No strategy will do better than buy-and-hold, according to the believers in the efficient market hypothesis. You can see this in the papers of Eugene Fama. Here I present a strategy which beats buy-and-hold. It has theoretical value, I'm not using it in real life and I don't intend to use it.
Can you explain more what do you mean with this? I don't know anything about the second order of taylor expansion. And I have serious doubts that it can make any profits (joking )
well...I followed sambians threads for a while and although there was alot of hating, I think he mentioned something important every trader should understand. his strategy is not riskless, not even in the long run, because markets are not random. the strategy is pretty useless, when traded alone, however it can make you a pretty descent profit, if you use it in basket trading. basically, it is nothing else then a bet on chop, while a trend will kill the portfolio (the more chop you have, the more then you can rebalance, the more profit. when the market is going in one direction, without the whipsaws, you will be in trouble) however, if you look at leveraged ETF´s or short ETF´s, their risk profiles are just the opposite: they are killed by chop and profit from monotone directional movements. so if you trade sambias "strategy" via a basket of the 30 DOW stocks and hedge with a long UltraShort ETF - position, you might have some good riskarb in place. even if the "strategy" outperforms buy and hold, why not just buy the portfolio and rebalance and sell an index etf against it. when something is always better, then the other thing, you have a perfect pairs trade in place.
Actually, I don't recommend my strategy for any kind trading, except for people who believe that markets are efficient and that prices follow a random walk. I don't think there are many of those people in this forum, so you can look at my system just as a theoretical argument against the random walks. The idea which you describe (combining my strategy with a leveraged ETF) will not perform very good. The profits from my strategy are miniscule. If a price is choppy, just sell options and profit from the time decay.

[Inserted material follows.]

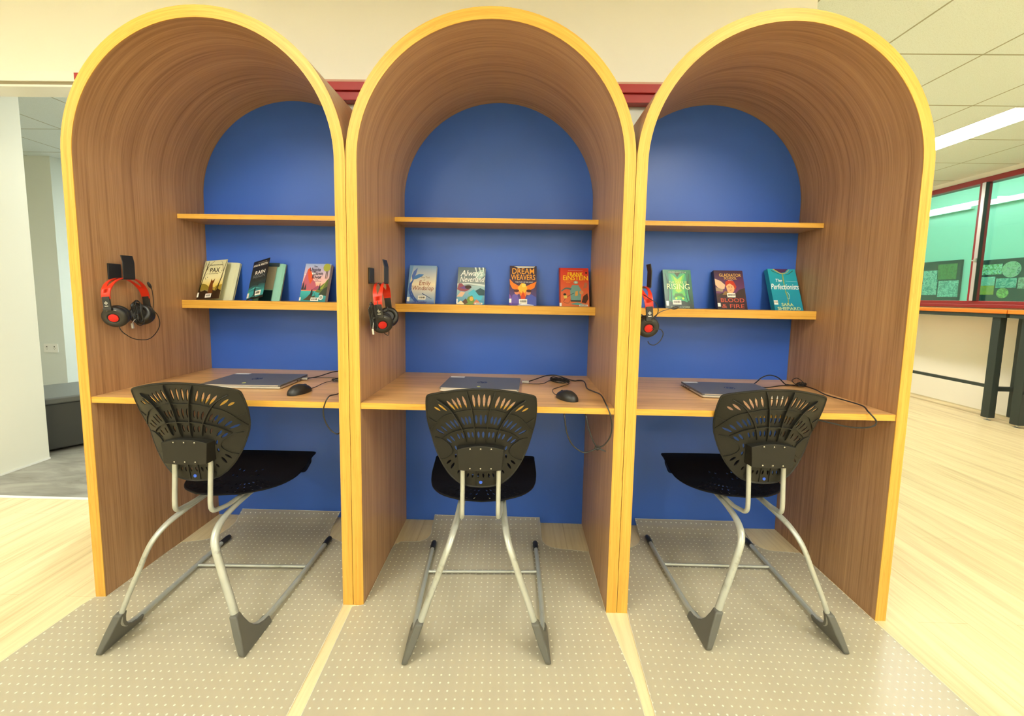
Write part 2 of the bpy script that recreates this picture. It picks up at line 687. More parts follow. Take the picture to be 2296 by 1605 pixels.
# the wall at the far right with its window
RX = 5.259
q = MB()
q.box((RX, -6.5, 0), (RX + 0.12, 6.6, 1.15))
q.box((RX, -6.5, 2.572), (RX + 0.12, 6.6, CZ))
q.box((RX, -6.5, 1.15), (RX + 0.12, -1.5, 2.572))
q.box((RX, 6.0, 1.15), (RX + 0.12, 6.6, 2.572))
struct('wall_right', q, M_wall)
win2 = thing('window_2', None, None, (0, 0, 0))
win2['kind'] = 'structure'
q = MB()
q.box((RX - 0.02, -1.5, 1.150), (RX + 0.10, 6.0, 1.212))
q.box((RX - 0.02, -1.5, 2.515), (RX + 0.10, 6.0, 2.572))
q.box((RX - 0.035, -1.5, 1.140), (RX + 0.0, 6.0, 1.175))
for yy in (-1.5, 0.6, 3.275, 5.95):
    q.box((RX - 0.02, yy, 1.212), (RX + 0.07, yy + 0.045, 2.515))
q.build('window_frame', M_redframe, win2, bevel=0.003)
q = MB()
q.box((RX - 0.045, 3.238, 1.213), (RX - 0.008, 3.276, 2.512))
q.build('sliding_stile', M_alu, win2, bevel=0.003)
bx('stile_gasket', (RX - 0.046, 3.232, 1.213), (RX - 0.01, 3.238, 2.512), M_black, win2)
q = MB()
q.box((RX - 0.062, 3.238, 1.645), (RX - 0.046, 3.262, 1.685))
q.box((RX - 0.070, 3.232, 1.655), (RX - 0.060, 3.280, 1.668))
q.build('window_latch', M_steel, win2, bevel=0.002)
for a, b in ((-1.455, 0.6), (0.645, 3.232), (3.32, 5.95)):
    bx('window_pane', (RX + 0.02, a, 1.213), (RX + 0.026, b, 2.513), M_glass, win2)

# room beyond the right window
q = MB()
q.box((6.47, -6.5, 0), (6.6, 6.6, 3.2))
struct('wall_beyond', q, M_mint)
q = MB()
q.box((RX + 0.12, -6.5, 3.1), (6.6, 6.6, 3.2))
struct('ceiling_beyond', q, M_white)
q = MB()
q.box((RX, -6.5, CZ + 0.1), (RX + 0.12, 6.6, 3.2))
struct('wall_beyond_upstand', q, M_white)

# remaining walls of the reading room and the room behind
q = MB()
q.box((-7.0, -6.6, 0), (8.2, -6.5, 3.2))
struct('wall_front', q, M_wall)
q = MB()
q.box((-7.1, -6.5, 0), (-7.0, 6.6, CZ))
struct('wall_left', q, M_white)
q = MB()
q.box((-7.0, 6.6, 0), (8.2, 6.7, 3.2))
struct('wall_far', q, M_white)
q = MB()
q.box((1.387, WY + WT, 0), (1.487, 6.6, CZ))
struct('wall_divider', q, M_wall)
q = MB()
q.box((-7.0, WY, 0), (-6.0, WY + WT, CZ))
struct('wall_left_return', q, M_wall)
q = MB()
q.box((-3.225, WY + WT, 0), (-3.121, 1.229, CZ))
struct('wall_partition', q, plaster('partition_plaster', (0.84, 0.83, 0.73)))
q = MB()
q.box((-3.119, WY + WT, 0), (-3.115, 1.229, 0.012))
struct('baseboard_partition', q, M_trimw)
q = MB()
q.box((-7.0, 3.117, 0), (-5.112, 6.6, CZ))
struct('wall_lounge', q, M_greyw, bevel=0.002)
q = MB()
q.box((RX - 0.006, -6.5, 0), (RX, 6.6, 0.012))
struct('baseboard_right', q, mat('tan_bead', (0.62, 0.55, 0.36), 0.5))


# ------------------------------------------------------------------ lights: recessed strip panels
def strip(x, y0, y1, label, m=M_panel, z=CZ, name='ceiling_light', w=0.30, group='ceiling light panels'):
    t = thing(name, label, 'light', ((x), (y0 + y1) / 2, z), 0, group)
    L = (y1 - y0) / 2
    q = MB()
    for a, b in (((-w / 2 - 0.012, -L - 0.012, -0.006), (-w / 2, L + 0.012, 0.0)), ((w / 2, -L - 0.012, -0.006), (w / 2 + 0.012, L + 0.012, 0.0)),
                 ((-w / 2, -L - 0.012, -0.006), (w / 2, -L, 0.0)), ((-w / 2, L, -0.006), (w / 2, L + 0.012, 0.0))):
        q.box(a, b)
    q.build('light_frame', M_trimw, t)
    bx('light_diffuser', (-w / 2, -L, -0.004), (w / 2, L, -0.001), m, t)
    return t


strip(3.885, 4.265, 5.495, 'added ceiling panel brightening the window wall, hidden by the booths')  # added unseen panel, brightens the dim wall below the right window
strip(3.885, 1.755, 2.985, 'bright white ceiling light panel glowing above the far right window wall', group=None)
for i, x in enumerate((-3.64, -1.13, 1.37, 3.885)):
    for y in (-0.75, -3.26, -5.6):
        strip(x, y - 1.23 + (0 if i else 0), y, 'white light panel in the ceiling behind the viewer, out of the picture')
for x, y in ((-1.13, 3.0), (-2.65, 1.95), (-3.6, 4.6)):
    strip(x, y, y + 1.23, 'cool white light panel in the ceiling of the room behind the booths', M_panelc, group='ceiling lights of the room behind')
for y in (3.2, 4.6):  # unseen panels added to brighten the room behind the glass
    strip(5.56, y - 0.6, y + 0.6, 'added panel light brightening the room beyond the right window, out of view', M_panelb_added, z=3.10, group='added lights of the room beyond the window')
for k, (a, b) in enumerate(((4.49, 5.75), (3.0, 4.33), (0.6, 2.2))):
    t = thing('wall_batten_light', ('long thin strip light seen through the left pane of the far right window', 'long thin strip light seen through the right pane of the far right window',
                                    'strip light in the room beyond the window, out of the picture')[k], 'light', (6.44, (a + b) / 2, 2.53))
    L = (b - a) / 2
    bx('light_housing', (-0.025, -L, -0.03), (0.028, L, 0.045), M_trimw, t, bevel=0.004)
    bx('light_tube', (-0.04, -L + 0.01, -0.025), (-0.025, L - 0.01, 0.035), M_batten, t)

# ------------------------------------------------------------------ study booths
BH = 2.1394
BT = 0.0392
HW = 0.4990
BD = 0.618
SPR = BH - 0.5
ZD, TD, YS = 0.7858, 0.0225, 0.004


def arch_pts(r_in, hw):
    """points up the left side, round the arch and down the right side, with arc length"""
    P = [(-hw, 0.0), (-hw, 0.4), (-hw, 0.8), (-hw, 1.2), (-hw, SPR)]
    n = 48
    for k in range(1, n):
        a = pi - pi * k / n
        P.append((hw * cos(a), SPR + r_in * sin(a)))
    P += [(hw, SPR), (hw, 1.2), (hw, 0.8), (hw, 0.4), (hw, 0.0)]
    return P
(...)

you are right in saying, that your strategy won´t show a brilliant performance, not even in combination with leveraged ETF´s I just wanted to point out, that the concept behind your strategy is very usefull when you use it in a basket trading approach. basically I know a CTA who uses this exact idea to manage FX - accounts. there is more behind his strategy, but your asumptions are the basis. the funny thing is, that your strategy provides a framework, just like BSM - model for options. you cannot make profits, by trading according to BSM option valuation, as well as you cannot make profits trading your strategy. However, and here most should perk their ears, when you have something, that only works under perfect random walk conditions...perhaps you can use it as a tool for finding nonrandom behaviour
I also replied in another thread: The problem here is your random walk model. I think you are mixing continuous processes with discreet ones. In your model, each step of the random walk is 1. If each step is that big, everyone will make money. You flip a fair coin that has two discreet events and you get paid more than you lose, even though it is random whether the outcome of each flipping is head or tail. You have positive expectancy. But if you really want to talk about random price movement, you must use much smaller steps, like one pip (0.0001) instead of 1. In this case, price goes up or down by 0.0001 instead of 1. You will find that the price will cause you more losses than you have appetite for. In other words, it is much much much harder for a random walk whose steps are of size 0.0001 to reach your winning price target than a walk with step size of 1 (10000 times larger). In your original article, it is unrealistic to use 1 for the movement of EUR/USD. Let's make an analogy in the spirit of your original article. You start at 0, and set your profit target at 1 and stop loss at -0.5. If each step of the move of EURUSD is of magnitude 1 and each step for USDEUR is 0.5 (let's not even talk about the problem with linking 2 variables here), then it is very easy to make money. But if you make the random walk of step size 0.0001, then you will realize the probability of loss is far greater. Let me simplify this even more. Consider an asset X priced at 0, and you set profit target at 1 and stop loss at 0.5. Now consider the following 2 situations: (A) X is uniformly and randomly distributed between -a and a, a>=1. With each passing unit of time, you are give a value of X between -a and a. You have positive expectancy. (B) X moves randomly up or down by an infinitesimal step and makes one move with each passing unit of time from its previous location. In this case, the probability of X hitting your stop loss in any period of time overwhelms the probability of X hitting your profit target in the same period of time. Bypassing the numerous tiny little steps X needs to make is your critical flaw. Reality is represented by (B), and your model is represented by (A). It is simple to verify the above by either mathematical proof, but I think it is best if you could convince yourself by running a Monte Carlo. Regards, M&L
Of course if the efficient market hypothesis was true then it would have been perfectly rational to buy internet stocks in 2000 when the Nasdaq was above 4000. After all, everybody else was, and the aggregate market can't be wrong according to the efficient market hypothesis. I don't think there is a single successful trader alive who believes in the efficient market hypothesis, since his whole career proves otherwise.